Bu şekilde piyasaya girecek şirketlerin piyasada kalıcı olamama riski ve piyasaya zarar verme ihtimallerinin yüksek olması sebebiyle halka açılma başvurusu yapan şirketleri incelerken çok titiz davrandıklarını aktaran Taşkesenlioğlu, “Bu noktada aracı kurumlarımıza da ciddi bir sorumluluk ve görev düşmektedir. Halka arz arayışında olan şirketlerin doğru bir şekilde yönlendirilmeleri ve bilgi sahibi olmaları için aracı kurumların bu şirketlere destek olmaları büyük önem taşımaktadır. Özellikle halka arz işlemlerine aracılık ettikleri şirketleri çok ciddi bir şekilde incelemeleri, kural ve düzenlemelere uyumlarını titizlikle araştırmaları ve adil bir halka arz fiyat tespiti ile yatırımcılara sunmaları gerekmektedir.” diye konuştu.
Taşkesenlioğlu, sermaye piyasalarının özel sektörün fonlama yapısındaki payının artması için son dönemde bazı adımlar attıklarını belirterek, “Sektörden gelen talepler doğrultusunda girişim sermayesi yatırım fonlarından önemli nitelikteki işlemlere kadar bazı tebliğlerde önemli değişiklikleri hayata geçirdik. Sisteme kazandırılan borçlanma aracı sahipleri kurulu ve teminat yönetim sözleşmeleri sayesinde ise finansman sağlamak isteyen şirketlerin risk primini düşürecek ve yatırımcıların şirketlere daha güvenilir bir şekilde finansman sağlayabilecekleri bir ortamı oluşturmayı amaçlıyoruz.” değerlendirmesinde bulundu.
Mart ayında açıklanan Ekonomi Reform Paketi’nde SPK’ya birçok önemli eylem konusunda sorumluluk yüklendiğini hatırlatan Taşkesenlioğlu, şunları kaydetti:
“Bu eylemlerden, projeye dayalı menkul kıymet ihracı, emeklilik fonlarının TEFAS benzeri bir platform olan BEFAS’ta işlem görmesi ve zamanaşımına uğrayan yatırım hesaplarının sahiplerine iade edilmesi konularında sona yaklaşmış bulunuyoruz. Önümüzdeki günlerde bu eylemlere ilişkin hedefler tamamlanmış olacak. Reform paketindeki sorumlu olduğumuz diğer bir eylem ise borçlanmaya dayalı kitle fonlamasına yönelik tebliğin yayımlanmasıdır. Bilindiği üzere nisan ayında iki adet paya dayalı kitle fonlaması platformunu yetkilendirdik.
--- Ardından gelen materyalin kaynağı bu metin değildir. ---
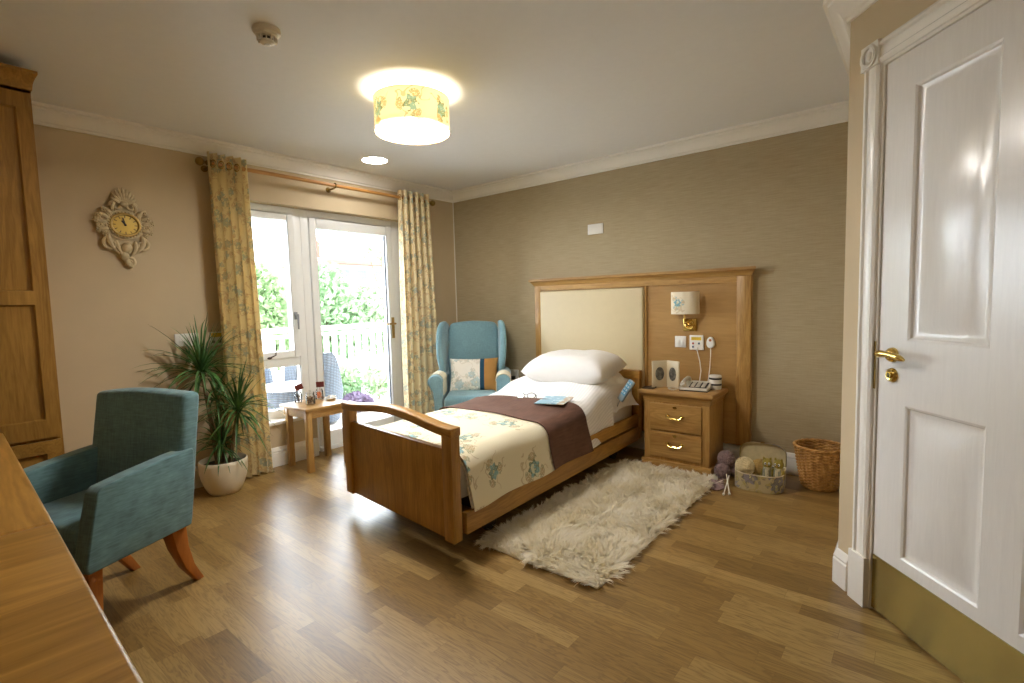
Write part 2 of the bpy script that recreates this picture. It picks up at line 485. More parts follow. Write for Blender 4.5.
def door_mat():
    t = NT('grained_white_gloss')
    f = t.noise(t.coord('Object', (55, 55, 5)), 1, 3, .6, 1.2)
    col = t.ramp(f, [(.3, lin('e6e4e1')), (.7, lin('ebe9e6'))])
    t.bsdf(col, .2, bump=f, bstr=.13, bdist=.003); return t.m
def door_grain(): return door_mat()
LV = [(0,0), (.008,.004), (.012,.010), (.024,.014), (.034,.014), (.062,.004)]
door = struct(dobj(panelled(B(), [D0, .325, .625, .745, 1.045, D1], [.008, .27, .83, 1.06, 1.93, DH],
              {(1,1), (3,1), (1,3), (3,3)}, .004, .036, LV), 'door_1', door_mat(), ang=20))
dobj(B().box(D0+.004, D1-.004, -.0005, .006, .012, .225), 'kick_plate', plain('brushed_brass_plate', 'a08c50', .22, 1, var=.08, scale=3), door, label='brass kick plate along the foot of the door')
hx, hz = D0+.07, 1.006
hb = B().lathe([(.0, .024), (.012, .023), (.02, .017), (.026, .008), (.027, 0)], n=24)
hb.move(lambda v: Vector((hx+v.x, .003-v.z, hz+v.y)))
han = dobj(hb, 'handle_rose', BRASS, door, label='round brass rose of the door handle')
lev = B()
lev.cyl((hx, -.018, hz), (hx, -.055, hz), .009, .008, 14)
lev.tube(bez((hx-.012, -.052, hz+.004), (hx+.055, -.06, hz+.016), (hx+.115, -.05, hz-.006), 12), [.008,.011,.013,.0125,.011,.0105,.010,.010,.0105,.011,.011,.009,.005], 12)
dobj(lev, 'lever', BRASS, han)
lk = B().lathe([(0, .016), (.01, .016), (.011, .011), (.018, .012), (.024, .007), (.0265, 0)], n=24)
lk.move(lambda v: Vector((hx+v.x, .003-v.z, hz-.074+v.y)))
lock = dobj(lk, 'lock_escutcheon', BRASS, door, label='round brass lock cover under the handle')
dobj(B().box(hx-.0015, hx+.0015, -.0145, -.011, hz-.085, hz-.067), 'keyhole', BLACK, lock)
dobj(B().box(D0-.018, D0-.003, -.0065, -.003, .87, 1.05), 'strike_plate', BRASSD, door, label='brass strike plate on the door frame')

# ---- window and patio door in the left wall
wf = B(); X0, X1 = -.165, -.09
wf.box(X0, X1, OY0, OY0+.06, SILL+.02, HEAD).box(X0, X1, OYM-.062, OYM, SILL+.02, HEAD).box(X0, X1, OY0+.06, OYM-.062, HEAD-.056, HEAD).box(X0, X1, OY0+.06, OYM-.062, SILL+.02, SILL+.085)
wf.box(X0, X1, OY0+.06, OYM-.062, .762, .832)
win = struct(wf.obj('window_1', UPVC, bevel=.006, seg=2))
sy0, sy1 = OY0+.063, OYM-.065
sb = B(); sx0, sx1 = X0+.01, X1+.015
sb.box(sx0, sx1, sy0, sy0+.062, .835, HEAD-.058).box(sx0, sx1, sy1-.052, sy1, .835, HEAD-.058).box(sx0, sx1, sy0+.062, sy1-.052, .835, .888).box(sx0, sx1, sy0+.062, sy1-.052, HEAD-.106, HEAD-.058)
sash = sb.obj('sash', UPVC, win, bevel=.006)
B().box(-.13, -.125, sy0+.058, sy1-.048, .884, HEAD-.102).obj('upper_pane', GLASS, win)
B().box(-.13, -.125, OY0+.056, OYM-.058, SILL+.08, .766).obj('lower_pane', GLASS, win)
wh = B().box(sx1, sx1+.012, sy1-.04, sy1-.016, 1.14, 1.2); wh.tube([(sx1+.012, sy1-.028, 1.18), (sx1+.04, sy1-.028, 1.18), (sx1+.042, sy1-.028, 1.06)], [.008, .009, .007], 10)
wh.obj('window_handle', plain('grey_handle', '8d9096', .35), sash, label='grey lever handle on the window sash')
st = B().tube([(-.065, -2.0, .845), (-.06, -1.95, .865), (-.07, -1.94, .945)], [.006, .005, .004], 8); st.ball((-.062, -2.0, .845), (.012, .018, .01), 10, 6)
st.obj('window_stay', plain('dark_stay', '40302c', .4), win, label='dark stay peg on the window transom')
B().box(-.17, .032, OY0-.02, OYM+.0, SILL-.006, SILL+.022).obj('sill_board', UPVC, win, bevel=.006)
df = B()
df.box(X0, X1, OYM, OYM+.065, 0, HEAD).box(X0, X1, OY1-.12, OY1, 0, HEAD).box(X0, X1, OYM+.065, OY1-.12, HEAD-.06, HEAD).box(X0, X1+.03, OYM+.065, OY1-.12, -.01, .035)
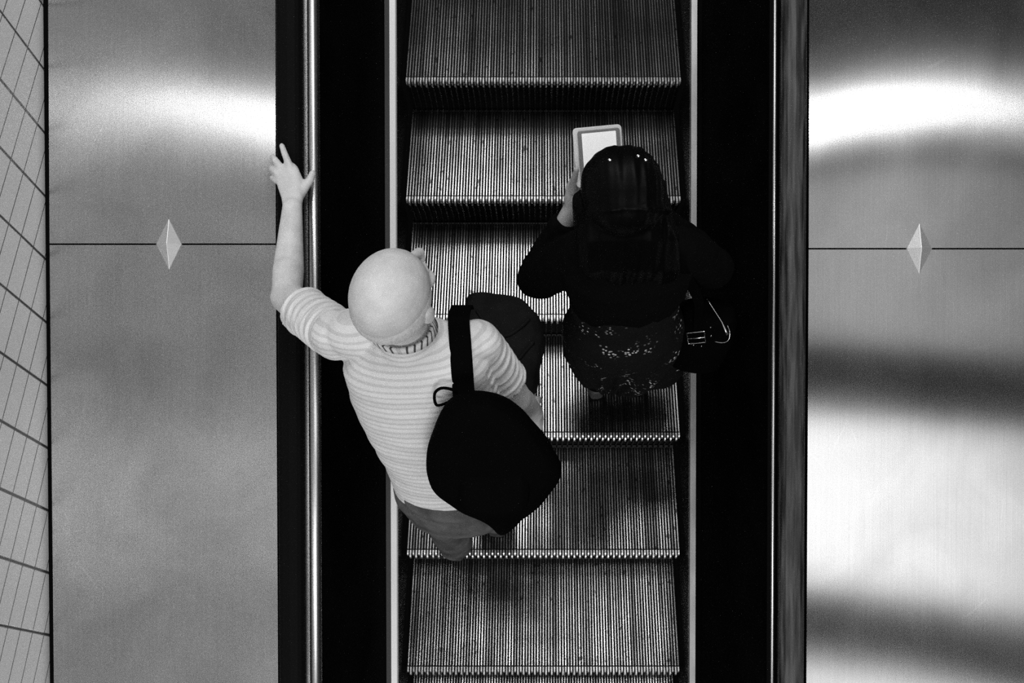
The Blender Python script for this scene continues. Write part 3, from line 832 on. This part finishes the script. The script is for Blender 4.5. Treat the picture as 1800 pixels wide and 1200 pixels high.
# ================================================================ the woman
WH = pnt((1094, 338, 1.31))
wf = Vector((-0.22, 0.90, -0.42)).normalized(); wr = wf.cross(Vector((0, 0, 1))).normalized(); wu = wr.cross(wf)
WNK = pnt((1104, 432, 1.14)); WPV = pnt((1096, 575, 0.72))
WLS = pnt((1022, 445, 1.06)); WLE = pnt((948, 488, 0.84)); WLW = pnt((1007, 362, 0.99))
WRS = pnt((1190, 440, 1.06)); WRE = pnt((1250, 470, 0.84)); WRW = pnt((1118, 345, 1.00))
WLH = pnt((1062, 585, 0.66)); WRH = pnt((1130, 585, 0.66))
WLA = ptz(1048, 672, tz1+.07); WRA = ptz(1122, 664, tz1+.07)
wax = WPV-WNK; wX = (WRS-WLS).normalized(); wF = wax.cross(wX).normalized()
if wF.y < 0: wF = -wF
wA = wax.normalized()
def wtorso(B, k, t0=-1, t1=2, prof=None):
    rr = []
    for t, a, b in (prof or [(-.04, .05, .045), (.05, .12, .065), (.2, .155, .090), (.4, .150, .100), (.62, .130, .090), (.82, .145, .100), (1.0, .170, .110), (1.12, .165, .105)]):
        if t0 <= t <= t1:
            U = (wX-wA*wX.dot(wA)).normalized(); rr.append((WNK+wax*t, U*(a+k), wF*(b+k)))
    B.rings(rr, 36, 2.2)
B = Blob()
wtorso(B, -.012)
B.ell(WH, (.074, .092, .088), wr, wf)
B.ell(WH-wu*.04+wf*.026, (.060, .066, .080), wr, wf); B.ell(WH-wu*.088+wf*.052, (.036, .034, .028), wr, wf)
B.ell(WH+wf*.074-wu*.022, (.048, .016, .013), wr, wf)
B.cap(WH+wf*.088-wu*.030, WH+wf*.108-wu*.062, .007, .011)
B.ell(WH+wf*.090-wu*.088, (.021, .009, .006), wr, wf)
for sg in (-1, 1):
    B.ell(WH+wr*sg*.036+wf*.062-wu*.060, (.020, .022, .019), wr, wf); B.ell(WH+wr*sg*.074-wu*.045, (.008, .016, .028), wr*sg-wf*.5, wf)
B.cap(WH-wu*.06-wf*.02, WNK+wax*.06, .046, .052)
TC = pnt((1052, 275, 1.10))       # the reader she holds
B.cap(WLS, WLE, .042, .034); B.cap(WLE, WLE.lerp(WLW, .3), .034, .034); B.cap(WLE.lerp(WLW, .3), WLW, .034, .023)
B.cap(WRS, WRE, .042, .034); B.cap(WRE, WRE.lerp(WRW, .3), .034, .034); B.cap(WRE.lerp(WRW, .3), WRW, .034, .023)
# left hand under the lower left corner, thumb along the edge
B.rings([(pt(1006,366,.99), W(.022,0,0), W(0,0,.018)), (pt(1010,345,1.02), W(.027,0,0), W(0,0,.018)), (pt(1015,325,1.045), W(.030,0,0), W(0,0,.015)), (pt(1020,312,1.055), W(.026,0,0), W(0,0,.010))], 20, 2.3)
chain(B, [pt(1007,336,1.04), pt(1008,320,1.075), pt(1011,307,1.105), pt(1014,297,1.125)], [.0115, .010, .009, .0078])
for i in range(4):
    a = pt(1017+i*8, 318+i*3, 1.05)
    chain(B, [a, a+W(.012, .020, -.004), a+W(.026, .036, -.002), a+W(.036, .046, .004)], [.0095, .0085, .008, .007])
B.rings([(pt(1118,349,1.0), W(.022,0,0), W(0,0,.018)), (pt(1108,328,1.03), W(.027,0,0), W(0,0,.018)), (pt(1096,312,1.05), W(.028,0,0), W(0,0,.013))], 20, 2.3)
chain(B, [pt(1104,325,1.045), pt(1097,308,1.08), pt(1090,300,1.105)], [.0115, .0095, .0078])
for i in range(4):
    a = pt(1092-i*8, 316+i*2, 1.052)
    chain(B, [a, a+W(-.012, .020, -.006), a+W(-.026, .034, -.006), a+W(-.036, .042, 0)], [.0095, .0085, .008, .007])
for h_, a_ in ((WLH, WLA), (WRH, WRA)):
    k_ = h_.lerp(a_, .48)+Vector((0, .03, 0)); B.cap(h_, k_, .078, .050); B.cap(k_, k_.lerp(a_, .35), .050, .050); B.cap(k_.lerp(a_, .35), a_, .05, .032)
    B.cap(a_-Vector((0,0,.02)), a_+Vector((0, .09, -.045)), .030, .024)
M['skin2'] = mat('fair_skin', 0.5, 0.5, 0, 0.4); noisy(M['skin2'], 0.42, 0.52, (22, 22, 22), 4, bump=0.2)
wom = B.grow('person', 0.0045, 5, M['skin2'])
tag(wom, 'woman with long dark hair and black clothes bent over a pale e-reader', 'person')
for sg in (-1, 1):
    b = Blob(); b.ell(WH+wr*sg*.029+wf*.080-wu*.036, (.011, .011, .011), wr, wf, 20)
    me = bpy.data.meshes.new('eye'); b.bm.to_mesh(me); b.bm.free(); newobj('eye', me, wom, M['eye'])
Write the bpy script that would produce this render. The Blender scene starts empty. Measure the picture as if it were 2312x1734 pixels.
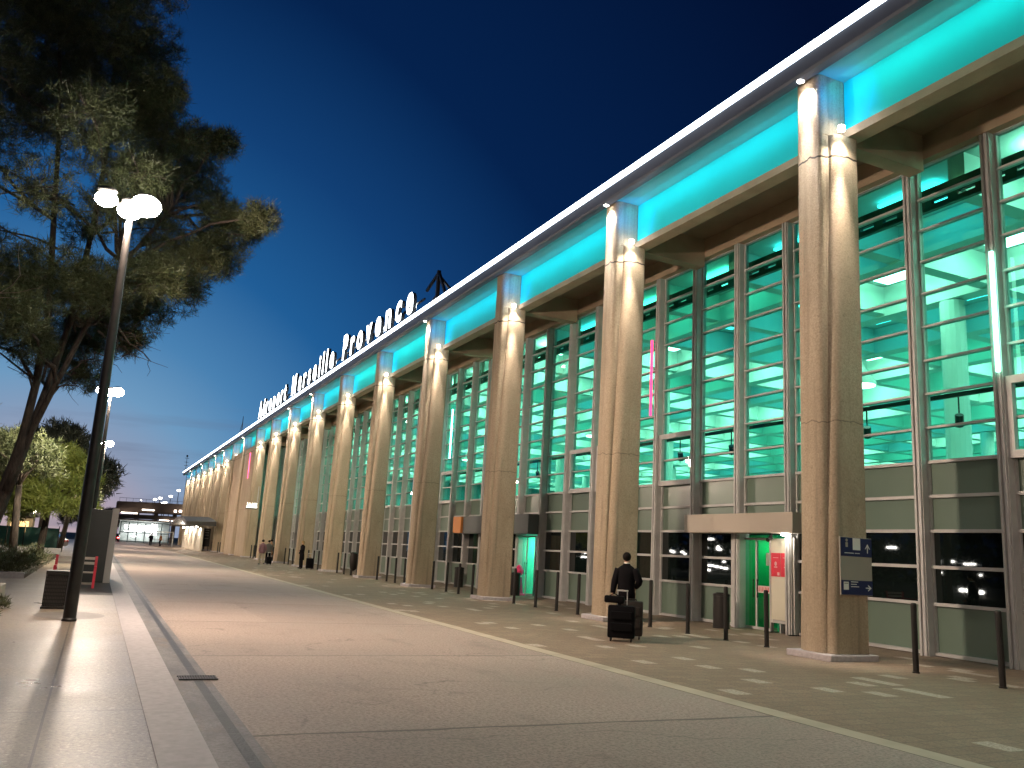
import bpy, bmesh, math, random
import numpy as np
from mathutils import Vector, Matrix

random.seed(7)
RNG = np.random.default_rng(11)
sc = bpy.context.scene
COL = sc.collection
R = math.radians

# ------------------------------------------------------------------ camera
def cam_axes(yaw, pitch, roll):
    f = np.array([math.sin(yaw)*math.cos(pitch), math.cos(yaw)*math.cos(pitch), math.sin(pitch)])
    r = np.array([math.cos(yaw), -math.sin(yaw), 0.0]); u = np.cross(r, f)
    c, s = math.cos(roll), math.sin(roll)
    return c*r+s*u, -s*r+c*u, f
cr, cu, cf = cam_axes(0.4391, 0.1974, 0.0550)
cd = bpy.data.cameras.new('camera'); co = bpy.data.objects.new('camera', cd); COL.objects.link(co)
M = Matrix(((cr[0], cu[0], -cf[0], 0), (cr[1], cu[1], -cf[1], 0), (cr[2], cu[2], -cf[2], 1.65), (0, 0, 0, 1)))
co.matrix_world = M
cd.sensor_width = 36; cd.lens = 1918.8/2312*36; cd.clip_end = 3000; cd.clip_start = 0.05
sc.camera = co

# ------------------------------------------------------------------ view + sampling
sc.view_settings.view_transform = 'Standard'; sc.view_settings.look = 'None'
sc.view_settings.exposure = 0.0; sc.view_settings.gamma = 1.0
sc.render.engine = 'CYCLES'
cy = sc.cycles
cy.use_denoising = True
try: cy.denoiser = 'OPENIMAGEDENOISE'
except Exception: pass
cy.max_bounces = 6; cy.diffuse_bounces = 3; cy.glossy_bounces = 3; cy.transmission_bounces = 4; cy.transparent_max_bounces = 8
cy.sample_clamp_indirect = 6.0; cy.caustics_reflective = False; cy.caustics_refractive = False
cy.use_light_tree = True

# ------------------------------------------------------------------ dusk sky
w = bpy.data.worlds.new('World'); sc.world = w; w.use_nodes = True
nt = w.node_tree; bg = nt.nodes['Background']
def wn(t, **k):
    n = nt.nodes.new(t)
    for a, b in k.items(): setattr(n, a, b)
    return n
tc = wn('ShaderNodeTexCoord')
dot = wn('ShaderNodeVectorMath', operation='DOT_PRODUCT')
az0, el0 = R(-4), R(-4)
nt.links.new(tc.outputs['Generated'], dot.inputs[0])
dot.inputs[1].default_value = (math.sin(az0)*math.cos(el0), math.cos(az0)*math.cos(el0), math.sin(el0))
ac = wn('ShaderNodeMath', operation='ARCCOSINE'); nt.links.new(dot.outputs['Value'], ac.inputs[0])
dv = wn('ShaderNodeMath', operation='DIVIDE'); nt.links.new(ac.outputs[0], dv.inputs[0]); dv.inputs[1].default_value = R(90)
rp = wn('ShaderNodeValToRGB'); nt.links.new(dv.outputs[0], rp.inputs[0])
stops = [(0, (.60, .42, .38)), (7, (.42, .345, .42)), (9.5, (.28, .335, .47)), (13, (.155, .32, .52)), (17, (.068, .22, .44)), (23, (.015, .110, .305)),
         (31, (.006, .050, .175)), (40, (.0016, .0160, .073)), (60, (.0008, .005, .027)), (90, (.0006, .003, .014))]
el = rp.color_ramp.elements
while len(el) < len(stops): el.new(0.5)
for e, (a, c) in zip(el, stops): e.position = a/90; e.color = (*c, 1)
# thin dusk cloud streaks low over the horizon
mp = wn('ShaderNodeMapping'); mp.inputs['Scale'].default_value = (3.0, 3.0, 34.0)
nt.links.new(tc.outputs['Generated'], mp.inputs[0])
ns = wn('ShaderNodeTexNoise'); ns.inputs['Scale'].default_value = 1.6; ns.inputs['Detail'].default_value = 4
nt.links.new(mp.outputs[0], ns.inputs['Vector'])
cr2 = wn('ShaderNodeValToRGB'); nt.links.new(ns.outputs['Fac'], cr2.inputs[0])
cr2.color_ramp.elements[0].position = .56; cr2.color_ramp.elements[1].position = .72
sx = wn('ShaderNodeSeparateXYZ'); nt.links.new(tc.outputs['Generated'], sx.inputs[0])
mr = wn('ShaderNodeMapRange'); nt.links.new(sx.outputs['Z'], mr.inputs['Value'])
mr.inputs['From Min'].default_value = .17; mr.inputs['From Max'].default_value = .09; mr.inputs['To Min'].default_value = 0; mr.inputs['To Max'].default_value = .45
mu = wn('ShaderNodeMath', operation='MULTIPLY'); nt.links.new(cr2.outputs['Color'], mu.inputs[0]); nt.links.new(mr.outputs[0], mu.inputs[1])
mx = wn('ShaderNodeMixRGB'); nt.links.new(mu.outputs[0], mx.inputs[0]); nt.links.new(rp.outputs[0], mx.inputs[1]); mx.inputs[2].default_value = (.13, .16, .25, 1)
# physical twilight glow (sun already below the horizon) added on top
sk = wn('ShaderNodeTexSky', sky_type='NISHITA', sun_disc=False); sk.sun_elevation = R(-5); sk.sun_rotation = R(-4); sk.ozone_density = 6
skm = wn('ShaderNodeMixRGB', blend_type='ADD'); skm.inputs[0].default_value = .04
nt.links.new(mx.outputs[0], skm.inputs[1]); nt.links.new(sk.outputs[0], skm.inputs[2])
nt.links.new(skm.outputs[0], bg.inputs['Color']); bg.inputs['Strength'].default_value = 1.0

# ------------------------------------------------------------------ materials
MAT = {}
def mat(name, color=(.5, .5, .5), rough=.6, metal=0.0, noise=None, bump=None, emit=None, estr=0.0, spec=.5, coat=0.0, coords='Object'):
    """noise=(scale, amount, detail)  bump=(scale, strength, dist)"""
    if name in MAT: return MAT[name]
    m = bpy.data.materials.new(name); m.use_nodes = True; t = m.node_tree; b = t.nodes['Principled BSDF']
    b.inputs['Base Color'].default_value = (*color, 1); b.inputs['Roughness'].default_value = rough; b.inputs['Metallic'].default_value = metal
    b.inputs['Specular IOR Level'].default_value = spec; b.inputs['Coat Weight'].default_value = coat
    if emit: b.inputs['Emission Color'].default_value = (*emit, 1); b.inputs['Emission Strength'].default_value = estr
    if noise or bump: tcn = t.nodes.new('ShaderNodeTexCoord')
    if noise:
        n = t.nodes.new('ShaderNodeTexNoise'); n.inputs['Scale'].default_value = noise[0]; n.inputs['Detail'].default_value = noise[2] if len(noise) > 2 else 5
        t.links.new(tcn.outputs[coords], n.inputs['Vector'])
        r = t.nodes.new('ShaderNodeMapRange'); r.inputs['From Min'].default_value = .25; r.inputs['From Max'].default_value = .75
        r.inputs['To Min'].default_value = 1-noise[1]; r.inputs['To Max'].default_value = 1+noise[1]; t.links.new(n.outputs['Fac'], r.inputs['Value'])
        x = t.nodes.new('ShaderNodeVectorMath'); x.operation = 'SCALE'; x.inputs[0].default_value = color; t.links.new(r.outputs[0], x.inputs['Scale'])
        t.links.new(x.outputs[0], b.inputs['Base Color'])
    if bump:
        n = t.nodes.new('ShaderNodeTexNoise'); n.inputs['Scale'].default_value = bump[0]; n.inputs['Detail'].default_value = 4
        t.links.new(tcn.outputs[coords], n.inputs['Vector'])
        bp = t.nodes.new('ShaderNodeBump'); bp.inputs['Strength'].default_value = bump[1]; bp.inputs['Distance'].default_value = bump[2]
        t.links.new(n.outputs['Fac'], bp.inputs['Height']); t.links.new(bp.outputs[0], b.inputs['Normal'])
    MAT[name] = m
    return m
def nodes_of(m): return m.node_tree, m.node_tree.nodes['Principled BSDF']
def N(t, typ, **k):
    n = t.nodes.new(typ)
    for a, b in k.items(): setattr(n, a, b)
    return n
def mixc(t, fac, a, b, mode='MIX'):
    n = N(t, 'ShaderNodeMixRGB', blend_type=mode)
    for i, v in ((0, fac), (1, a), (2, b)):
        if hasattr(v, 'is_linked') or hasattr(v, 'links'): t.links.new(v, n.inputs[i])
        elif i == 0: n.inputs[0].default_value = v
        else: n.inputs[i].default_value = (*v, 1)
    return n.outputs[0]
def ramp(t, src, pts):
    n = N(t, 'ShaderNodeValToRGB'); e = n.color_ramp.elements
    while len(e) < len(pts): e.new(.5)
    for k, (p, c) in zip(e, pts): k.position = p; k.color = (c, c, c, 1) if not isinstance(c, tuple) else (*c, 1)
    t.links.new(src, n.inputs[0]); return n.outputs[0]
def noise(t, vec, scale, detail=4, rough=.55, dist=0.0):
    n = N(t, 'ShaderNodeTexNoise'); n.inputs['Scale'].default_value = scale; n.inputs['Detail'].default_value = detail
    n.inputs['Roughness'].default_value = rough; n.inputs['Distortion'].default_value = dist; t.links.new(vec, n.inputs['Vector']); return n.outputs['Fac']
def mapping(t, vec, scale=(1, 1, 1), loc=(0, 0, 0)):
    n = N(t, 'ShaderNodeMapping'); n.inputs['Scale'].default_value = scale; n.inputs['Location'].default_value = loc; t.links.new(vec, n.inputs[0]); return n.outputs[0]
def bumpn(t, h, strength, dist):
    n = N(t, 'ShaderNodeBump'); n.inputs['Strength'].default_value = strength; n.inputs['Distance'].default_value = dist; t.links.new(h, n.inputs['Height']); return n.outputs[0]
def math_(t, op, a, b=None):
    n = N(t, 'ShaderNodeMath', operation=op)
    for i, v in enumerate((a, b)):
        if v is None: continue
        if hasattr(v, 'links'): t.links.new(v, n.inputs[i])
        else: n.inputs[i].default_value = v
    return n.outputs[0]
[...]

Borçlanmaya dayalı kitle fonlaması için ise çalışmalarımızı sürdürüyoruz. Tebliğ taslağını haziran sonuna kadar bitirip sizlerin görüşüne açmayı planlıyoruz.”
“Avrupa Yeşil Mutabakatı sürecinde yakın ilişkiler kurmak istiyoruz”
SPK Başkanı Ali Fuat Taşkesenlioğlu, sorumlu oldukları “yeşil tahvil ve sukuk rehberinin hazırlanması” hususuna oldukça önem verdiklerini belirterek, “Küresel ölçekteki gelişmeleri yakından takip ediyor ve bu meselenin sermaye piyasalarımızın önümüzdeki 10 yılı için kritik öneme sahip olduğunu düşünüyoruz.” dedi.
Taşkesenlioğlu, sözlerini şöyle tamamladı:
“Borçlanma araçları konusunda yeşil standartları bir an önce oluşturarak hem küresel ölçekte büyüyen bir yatırım potansiyelinden pay almak hem de en büyük ticari partnerimiz ile Avrupa Yeşil Mutabakatı sürecinde yakın ilişkiler kurmak istiyoruz. Paketin diğer bir hedefi ise reel sektöre yönelik tahvil garanti fonunun oluşturulmasıdır. Bu konuda oluşturduğumuz çalışma grubu dünya örneklerini incelemekte ve Türkiye için en uygun modeli kurabilmek için çalışmaktadır. Bu kapsamda, sektör temsilcilerimizin altyapısı sağlam fikirlerini bizimle paylaşmalarından memnuniyet duyacağımızı belirtmek isterim.”